**Request**
Check each line below for the word "scene", and copy those that have it.

**Material**

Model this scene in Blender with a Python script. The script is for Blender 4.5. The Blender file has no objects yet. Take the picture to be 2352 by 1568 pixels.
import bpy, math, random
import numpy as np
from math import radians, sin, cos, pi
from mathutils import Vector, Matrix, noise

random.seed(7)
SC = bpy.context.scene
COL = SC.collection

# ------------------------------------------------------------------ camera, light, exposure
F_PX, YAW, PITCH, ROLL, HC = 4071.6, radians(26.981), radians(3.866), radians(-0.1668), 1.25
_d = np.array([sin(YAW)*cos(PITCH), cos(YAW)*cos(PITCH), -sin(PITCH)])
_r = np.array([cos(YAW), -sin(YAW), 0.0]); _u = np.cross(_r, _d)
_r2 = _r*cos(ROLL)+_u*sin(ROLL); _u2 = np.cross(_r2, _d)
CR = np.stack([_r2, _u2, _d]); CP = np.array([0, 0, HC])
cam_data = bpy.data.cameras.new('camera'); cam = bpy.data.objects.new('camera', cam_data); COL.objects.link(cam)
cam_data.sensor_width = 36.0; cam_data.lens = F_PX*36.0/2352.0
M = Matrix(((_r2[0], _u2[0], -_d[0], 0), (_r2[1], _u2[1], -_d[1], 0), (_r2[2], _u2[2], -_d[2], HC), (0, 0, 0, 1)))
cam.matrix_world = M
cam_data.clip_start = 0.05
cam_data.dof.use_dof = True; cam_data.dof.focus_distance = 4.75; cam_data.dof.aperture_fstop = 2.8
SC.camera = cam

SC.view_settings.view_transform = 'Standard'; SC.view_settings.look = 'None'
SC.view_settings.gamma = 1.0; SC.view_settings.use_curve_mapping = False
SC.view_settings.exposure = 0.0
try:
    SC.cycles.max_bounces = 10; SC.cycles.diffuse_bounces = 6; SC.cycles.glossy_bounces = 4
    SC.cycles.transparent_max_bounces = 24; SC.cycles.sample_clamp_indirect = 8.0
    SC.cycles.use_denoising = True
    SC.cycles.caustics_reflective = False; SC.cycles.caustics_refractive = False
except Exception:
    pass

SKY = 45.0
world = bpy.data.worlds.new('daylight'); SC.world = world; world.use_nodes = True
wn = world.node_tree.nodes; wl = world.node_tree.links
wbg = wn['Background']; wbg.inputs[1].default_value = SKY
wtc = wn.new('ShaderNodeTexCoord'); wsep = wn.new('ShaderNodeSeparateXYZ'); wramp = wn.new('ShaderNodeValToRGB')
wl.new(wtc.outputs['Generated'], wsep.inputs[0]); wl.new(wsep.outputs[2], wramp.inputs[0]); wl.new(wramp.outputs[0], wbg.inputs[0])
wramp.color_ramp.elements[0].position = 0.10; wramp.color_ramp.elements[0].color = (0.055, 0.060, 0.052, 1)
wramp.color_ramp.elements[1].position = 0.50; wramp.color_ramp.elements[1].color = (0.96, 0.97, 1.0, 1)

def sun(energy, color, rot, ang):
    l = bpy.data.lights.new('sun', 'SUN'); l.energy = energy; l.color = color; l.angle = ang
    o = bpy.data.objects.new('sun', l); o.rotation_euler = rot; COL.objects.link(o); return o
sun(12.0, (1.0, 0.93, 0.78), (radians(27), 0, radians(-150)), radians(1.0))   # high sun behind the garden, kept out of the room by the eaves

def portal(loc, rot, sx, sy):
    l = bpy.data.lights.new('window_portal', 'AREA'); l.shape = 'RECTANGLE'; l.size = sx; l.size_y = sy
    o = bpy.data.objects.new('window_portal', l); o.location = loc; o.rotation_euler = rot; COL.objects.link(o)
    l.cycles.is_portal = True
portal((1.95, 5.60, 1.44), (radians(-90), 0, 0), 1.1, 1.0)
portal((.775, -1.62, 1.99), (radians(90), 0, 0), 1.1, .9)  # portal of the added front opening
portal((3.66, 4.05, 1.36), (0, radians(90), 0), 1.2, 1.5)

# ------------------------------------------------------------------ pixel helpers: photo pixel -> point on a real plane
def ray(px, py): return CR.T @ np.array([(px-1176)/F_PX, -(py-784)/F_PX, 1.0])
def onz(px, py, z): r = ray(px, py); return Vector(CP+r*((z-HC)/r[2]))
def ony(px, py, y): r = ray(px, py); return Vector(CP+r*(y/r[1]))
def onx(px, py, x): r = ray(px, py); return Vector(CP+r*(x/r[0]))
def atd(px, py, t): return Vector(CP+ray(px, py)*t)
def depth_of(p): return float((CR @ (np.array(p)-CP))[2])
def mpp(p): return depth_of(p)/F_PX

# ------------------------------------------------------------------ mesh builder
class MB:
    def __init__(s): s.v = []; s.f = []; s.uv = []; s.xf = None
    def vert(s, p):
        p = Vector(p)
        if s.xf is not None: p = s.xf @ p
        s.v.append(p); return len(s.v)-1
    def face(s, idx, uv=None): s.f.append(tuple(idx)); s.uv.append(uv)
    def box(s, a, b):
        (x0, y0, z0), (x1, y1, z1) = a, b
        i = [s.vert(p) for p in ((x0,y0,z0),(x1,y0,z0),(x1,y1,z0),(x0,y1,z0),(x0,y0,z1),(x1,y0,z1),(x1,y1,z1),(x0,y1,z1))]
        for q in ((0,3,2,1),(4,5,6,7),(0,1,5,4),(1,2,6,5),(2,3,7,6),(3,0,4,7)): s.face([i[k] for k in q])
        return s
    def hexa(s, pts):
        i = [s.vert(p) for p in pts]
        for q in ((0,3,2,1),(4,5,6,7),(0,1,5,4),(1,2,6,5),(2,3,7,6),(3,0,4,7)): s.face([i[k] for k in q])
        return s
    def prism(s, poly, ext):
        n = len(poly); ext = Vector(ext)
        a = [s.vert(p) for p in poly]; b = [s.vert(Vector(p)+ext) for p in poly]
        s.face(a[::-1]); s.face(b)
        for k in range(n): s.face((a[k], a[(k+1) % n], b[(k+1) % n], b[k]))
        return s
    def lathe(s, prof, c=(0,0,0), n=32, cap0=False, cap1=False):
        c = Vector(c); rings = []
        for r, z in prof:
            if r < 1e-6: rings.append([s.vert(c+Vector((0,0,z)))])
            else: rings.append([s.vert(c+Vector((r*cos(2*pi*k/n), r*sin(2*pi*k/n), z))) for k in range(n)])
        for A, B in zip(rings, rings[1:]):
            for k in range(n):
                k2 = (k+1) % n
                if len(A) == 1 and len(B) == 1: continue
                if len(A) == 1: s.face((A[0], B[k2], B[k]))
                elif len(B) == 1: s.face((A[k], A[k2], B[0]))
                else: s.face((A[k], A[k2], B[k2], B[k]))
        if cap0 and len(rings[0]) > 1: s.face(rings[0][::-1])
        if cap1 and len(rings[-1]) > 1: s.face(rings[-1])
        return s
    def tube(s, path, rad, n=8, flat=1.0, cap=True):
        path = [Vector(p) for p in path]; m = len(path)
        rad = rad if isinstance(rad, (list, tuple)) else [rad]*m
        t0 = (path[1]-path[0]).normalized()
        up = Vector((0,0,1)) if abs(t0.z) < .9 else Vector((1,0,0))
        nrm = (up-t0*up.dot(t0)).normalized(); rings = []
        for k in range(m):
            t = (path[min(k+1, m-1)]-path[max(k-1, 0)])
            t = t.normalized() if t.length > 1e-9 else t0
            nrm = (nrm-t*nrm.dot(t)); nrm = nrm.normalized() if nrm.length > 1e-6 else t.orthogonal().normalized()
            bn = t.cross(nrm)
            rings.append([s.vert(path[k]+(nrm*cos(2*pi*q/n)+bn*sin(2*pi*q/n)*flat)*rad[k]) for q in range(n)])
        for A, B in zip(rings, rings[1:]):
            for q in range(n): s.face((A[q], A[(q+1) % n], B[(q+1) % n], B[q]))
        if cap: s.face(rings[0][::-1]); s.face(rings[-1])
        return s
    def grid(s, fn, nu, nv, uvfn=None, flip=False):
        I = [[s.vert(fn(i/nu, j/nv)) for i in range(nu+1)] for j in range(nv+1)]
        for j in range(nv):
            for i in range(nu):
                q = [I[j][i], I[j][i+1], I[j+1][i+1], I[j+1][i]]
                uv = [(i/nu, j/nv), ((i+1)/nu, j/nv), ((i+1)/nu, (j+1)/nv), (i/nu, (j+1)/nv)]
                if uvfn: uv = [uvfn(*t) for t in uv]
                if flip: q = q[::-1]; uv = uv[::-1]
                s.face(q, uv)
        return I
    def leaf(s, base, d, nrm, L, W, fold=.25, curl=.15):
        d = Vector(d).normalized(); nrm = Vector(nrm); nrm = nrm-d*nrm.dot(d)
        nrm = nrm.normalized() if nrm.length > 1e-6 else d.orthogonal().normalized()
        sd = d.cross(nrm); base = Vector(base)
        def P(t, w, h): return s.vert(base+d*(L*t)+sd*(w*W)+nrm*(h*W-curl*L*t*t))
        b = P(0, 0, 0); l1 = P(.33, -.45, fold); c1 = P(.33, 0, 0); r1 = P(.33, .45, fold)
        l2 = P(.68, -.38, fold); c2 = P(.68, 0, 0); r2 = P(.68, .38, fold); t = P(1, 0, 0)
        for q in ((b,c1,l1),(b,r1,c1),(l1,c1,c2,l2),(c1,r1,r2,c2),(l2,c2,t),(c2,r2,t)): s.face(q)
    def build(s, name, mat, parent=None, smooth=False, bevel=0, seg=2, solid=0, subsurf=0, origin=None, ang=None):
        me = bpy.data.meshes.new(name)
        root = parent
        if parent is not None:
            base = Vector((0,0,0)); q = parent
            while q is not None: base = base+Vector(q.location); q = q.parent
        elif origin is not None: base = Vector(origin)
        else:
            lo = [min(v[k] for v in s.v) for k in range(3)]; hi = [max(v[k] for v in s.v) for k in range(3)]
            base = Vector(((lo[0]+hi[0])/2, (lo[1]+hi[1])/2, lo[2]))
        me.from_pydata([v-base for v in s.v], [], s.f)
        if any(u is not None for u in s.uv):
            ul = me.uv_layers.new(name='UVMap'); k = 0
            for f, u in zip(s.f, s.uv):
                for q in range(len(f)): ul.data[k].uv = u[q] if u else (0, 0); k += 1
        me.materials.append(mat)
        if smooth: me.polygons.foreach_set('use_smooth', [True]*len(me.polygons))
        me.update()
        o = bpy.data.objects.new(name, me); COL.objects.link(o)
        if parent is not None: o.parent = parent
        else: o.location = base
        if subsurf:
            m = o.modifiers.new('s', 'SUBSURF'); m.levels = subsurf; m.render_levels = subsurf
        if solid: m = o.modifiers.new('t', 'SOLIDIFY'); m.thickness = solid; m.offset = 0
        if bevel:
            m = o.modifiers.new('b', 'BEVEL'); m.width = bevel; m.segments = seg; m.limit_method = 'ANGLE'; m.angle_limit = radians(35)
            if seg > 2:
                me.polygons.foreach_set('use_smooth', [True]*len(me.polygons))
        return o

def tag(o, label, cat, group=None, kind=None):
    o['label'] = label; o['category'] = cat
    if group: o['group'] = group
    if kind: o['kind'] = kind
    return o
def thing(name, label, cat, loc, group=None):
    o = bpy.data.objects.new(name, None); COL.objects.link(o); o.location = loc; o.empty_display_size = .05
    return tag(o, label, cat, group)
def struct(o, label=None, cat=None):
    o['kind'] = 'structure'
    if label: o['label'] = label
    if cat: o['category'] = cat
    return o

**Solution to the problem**
Model this scene in Blender with a Python script. The script is for Blender 4.5. The Blender file has no objects yet. Take the picture to be 2352 by 1568 pixels.
SC = bpy.context.scene